Sunday, February 15, 2015

FOOD FOR THOUGHT: OUR USE OF IDEAS OF THE OTHER SHAPES OUR REALITY

David Nirenberg, Anti-Judaism: The Western Tradition (New York: W.W. Norton, 2014) (From the bookjacket: "We understand anti-Judaism--whether expressed in a casual remark or implemented on a massive scale--as somehow exceptional: an unfortunate mark of personal prejudice or the shocking outcome of an extremist ideology married to power. We consider it irrational, an anomaly in the Western tradition of tolerance and progress. But as David Nirenberg shows with deep learning and elegance, we are dangerously complacent if we confine anti-Judaism to the margins of our culture. This complex of ideas sits at the core of the Western tradition, where it has operated for millennia as a means of making sense of the world." From the text: "Throughout this book I have tried to show how, across several thousand years, myriad lands, and many different spheres of human activity, people have uses ideas about Jews and Judaism to fashion the tools with which they construct the reality of their world.
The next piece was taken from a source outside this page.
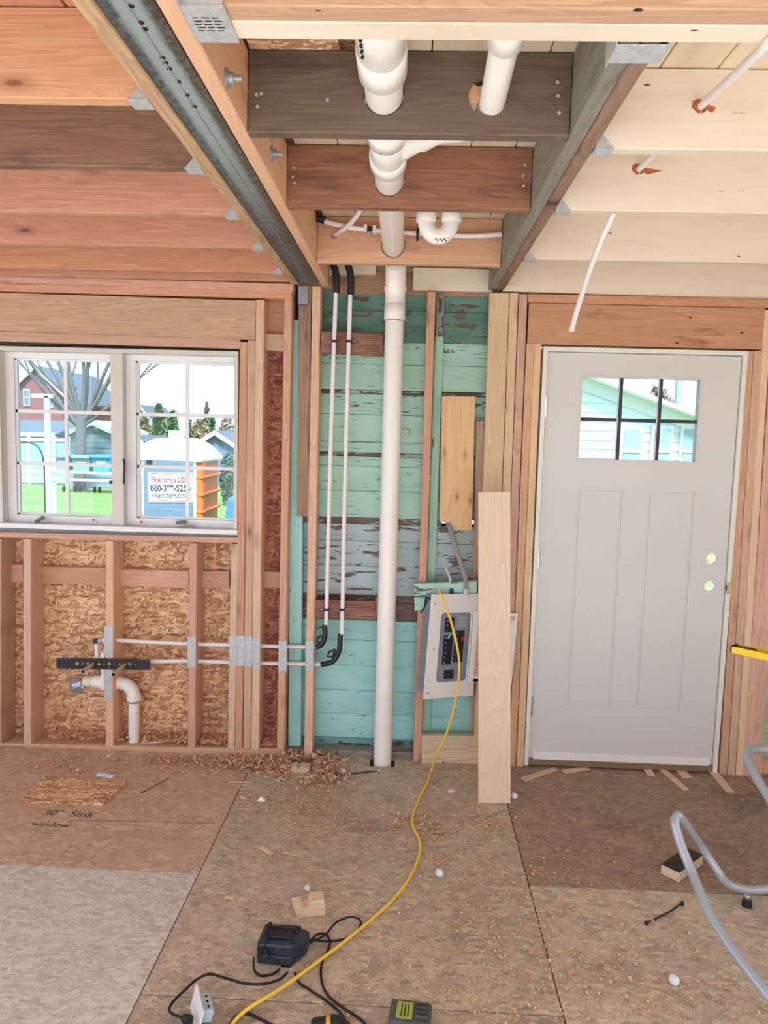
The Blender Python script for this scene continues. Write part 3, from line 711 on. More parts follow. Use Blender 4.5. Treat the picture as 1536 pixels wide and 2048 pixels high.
# ------------------------------------------------------------------ door_1
dr = T('door_1', None, None, (0, 0, 0), kind='structure')
DY = D+.012
dxl = (P(1084, 694, DY).x+P(1050, 1533, DY).x)/2; dxr = (P(1490, 702, DY).x+P(1437, 1547, DY).x)/2
dzt = (P(1084, 694, DY).z+P(1490, 702, DY).z)/2
tiltx = (P(1084, 694, DY).x - P(1050, 1533, DY).x)
def dfr(name, x0, x1, z0, z1, y, dep, mat, parent=None, bev=.0015): return MB().box(((x0+x1)/2, y+dep/2, (z0+z1)/2), (x1-x0, dep, z1-z0)).build(name, mat, parent or dr, bev)
ZT = .045
dfr('jamb', dxl, dxl+.021, .005, dzt, DY-.012, .115, M_JAMB); dfr('jamb', dxr-.021, dxr, .005, dzt, DY-.012, .115, M_JAMB); dfr('jamb', dxl+.021, dxr-.021, dzt-.021, dzt, DY-.012, .115, M_JAMB)
dfr('threshold', dxl+.021, dxr-.021, .008, .038, DY-.006, .12, M_BROWNSILL)
sx0, sx1, sz0, sz1 = dxl+.024, dxr-.025, ZT, dzt-.025; SD = .044
DYs = DY+.002
slab = MB().box(((sx0+sx1)/2, DYs+SD/2, (sz0+sz1)/2), (sx1-sx0, SD, sz1-sz0)).build('door_slab', M_DOOR, dr, 0)
def dq(x0, x1, y0, y1):   # averaged rectangle on the slab from pixels
    a, b, c, d = P(x0[0], y0, DYs), P(x1[0], y0+ (x1[0]-x0[0])*.02, DYs), P(x1[1], y1+(x1[1]-x0[1])*.02, DYs), P(x0[1], y1, DYs)
    return (a.x+d.x)/2, (b.x+c.x)/2, (c.z+d.z)/2, (a.z+b.z)/2
lx0, lx1, lz0, lz1 = dq((1164.5, 1156), (1402, 1393), 753, 919.5)
pA = dq((1154, 1136), (1244, 1222), 976, 1410); pB = dq((1296, 1274), (1388, 1362), 980, 1416.5)
cs = [MB().box(((lx0+lx1)/2, DYs+.02, (lz0+lz1)/2), (lx1-lx0, .2, lz1-lz0)).build('cutter', None)]
for (a, b, c, d) in (pA, pB): cs.append(MB().box(((a+b)/2, DYs, (c+d)/2), (b-a, .014, d-c)).build('cutter', None))
h1, h2 = P(1424.5, 1117, DYs), P(1420.5, 1172.5, DYs)
for h in (h1, h2): cs.append(rod(h-Vector((0, .1, 0)), h+Vector((0, .15, 0)), .027, 32))
cut(slab, cs)
def pnl(r): 
    a, b, c, d = r; i = .010
    MB().quadprism([(a+i, DYs+.0035, c+i), (b-i, DYs+.0035, c+i), (b-i, DYs+.0035, d-i), (a+i, DYs+.0035, d-i)], (0, .006, 0)).build('door_panel', M_DOOR, dr, .002)
for r in (pA, pB): pnl(r)
lw = (lx1-lx0); lh = lz1-lz0
M_SPACER = plain('dark_muntin', rgb(52, 54, 68), .5)
for (a, b, c, d) in [(lx0-.006, lx1+.006, lz1-.004, lz1+.006), (lx0-.006, lx1+.006, lz0-.006, lz0+.004), (lx0-.006, lx0+.003, lz0, lz1), (lx1-.004, lx1+.006, lz0, lz1)]:
    dfr('lite_frame', a, b, c, d, DYs-.003, .05, M_DOOR)
for k in (1, 2):
    xq = lx0+lw*k/3+.004; dfr('muntin', xq-.0085, xq+.0085, lz0, lz1, DYs+.012, .012, M_SPACER); dfr('muntin_edge', xq-.0145, xq-.0088, lz0, lz1, DYs+.008, .006, M_DOOR)
dfr('muntin', lx0, lx1, lz0+lh*.49-.0085, lz0+lh*.49+.0085, DYs+.0115, .013, M_SPACER)
for i in range(3):
    for j in range(2):
        MB().box((lx0+lw*(i+.5)/3, DYs+.028, lz0+lh*(j+.5)/2), (lw/3, .004, lh/2)).build('pane', M_GLASS, dr)
dfr('door_sweep', sx0+.02, sx1-.01, sz0-.008, sz0+.03, DYs-.004, .006, M_WHITE)
for py, px in ((813, 1088), (1115, 1074), (1412, 1062)):
    q = P(px, py, DYs); x = dxl+.0225
    hg = MB().box((x, DYs-.002, q.z), (.022, .003, .095)).build('hinge', M_GALV, dr)
    MB().tube([(x+.001, DYs-.007, q.z-.05), (x+.001, DYs-.007, q.z+.05)], .006, 10).build('hinge_pin', M_CHROME, hg)
q = P(1453, 1175, DYs); dfr('strike_plate', dxr-.022, dxr-.004, q.z-.03, q.z+.03, DY-.0135, .003, plain('brass_strike', rgb(196, 180, 150), .4, .4))
dfr('latch_gap', dxr-.026, dxr-.020, q.z-.014, q.z+.014, DY-.0142, .004, M_DARK)

# ================================================================== PLUMBING
def tag_copyless(o): return o
def ring(A, B, r, mat, parent, name='primer_ring'): return MB().tube([A, B], r, 24, cap=False).build(name, mat, parent)
stk_b, stk_t = F(765, 1532, 0), P(790, 600, D-.015)
stk_b = Vector((P(765.5, 1500, D-.015).x, D-.015, -.03)); 
zt = P(788, 622, D-.015).z; stk_t = Vector((P(790, 610, D-.015).x, D-.015, zt))
RP = .0445
st_ = T('drain_stack', 'tall white plastic drain stack standing against the teal siding', 'pipe', stk_b)
MB().tube([stk_b, stk_t], RP, 32).build('pipe', M_PVC, st_)
ux = (stk_t-stk_b).normalized()
MB().tube([stk_t-ux*.045, stk_t-ux*.043, stk_t+ux*.03, stk_t+ux*.032], [RP+.001, RP+.0055, RP+.0055, RP+.001], 32).build('coupling', M_PVC, st_)
ring(stk_t-ux*.0475, stk_t-ux*.0445, RP+.0012, M_PURPLE, st_)
# elbow into the horizontal run
ya_ = D-.03; zP = CH+.815
xP = P(786, 500, YM3).x+.0
e0 = stk_t+ux*.03; pts = smooth([e0, e0+Vector((0, 0, .05)), Vector((e0.x, ya_-.01, zP-.07)), Vector((e0.x, ya_-.05, zP-.015)), Vector((e0.x, ya_-.11, zP))], 6)
MB().tube(pts, RP+.004, 32).build('elbow', M_PVC, st_)
v = (pts[-1]-pts[-8]).normalized(); 
MB().tube([pts[8]-(pts[9]-pts[7]).normalized()*.012, pts[8]+(pts[9]-pts[7]).normalized()*.012], RP+.0085, 32).build('elbow_hub', M_PVC, st_)
ring(pts[7], pts[8]-(pts[9]-pts[7])*.3, RP+.0048, M_PURPLE, st_)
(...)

The goal of my project . . . is to encourage reflection about our 'projective behavior,' that is, about the ways in which our deployment of concepts into and onto the world might generate 'pathological' fantasies of Judaism." Id. at 468. Reading this books during Black History Month, in the United States, prompted me to wonder whether a similar analysis would throw meaningful insights on to how the use ideas about Blacks and Black--or African American culture(s)--fashion the tools with which Americans generally, and White Americans specifically, construct the reality of their America. For instance, if comments by conservative journalists, talk-show hosts, newscasters, bloggers, and political pundits are any indication, one might reasonable conclude that most of America's problems would be significantly lessened, if not eliminated all together, were Blacks to suddenly disappear from the polity. In short, the perception of the Black in America, a four-hundred-year tradition, shapes our reality. Book proposal: "Anti-Blackism: The American Tradition.").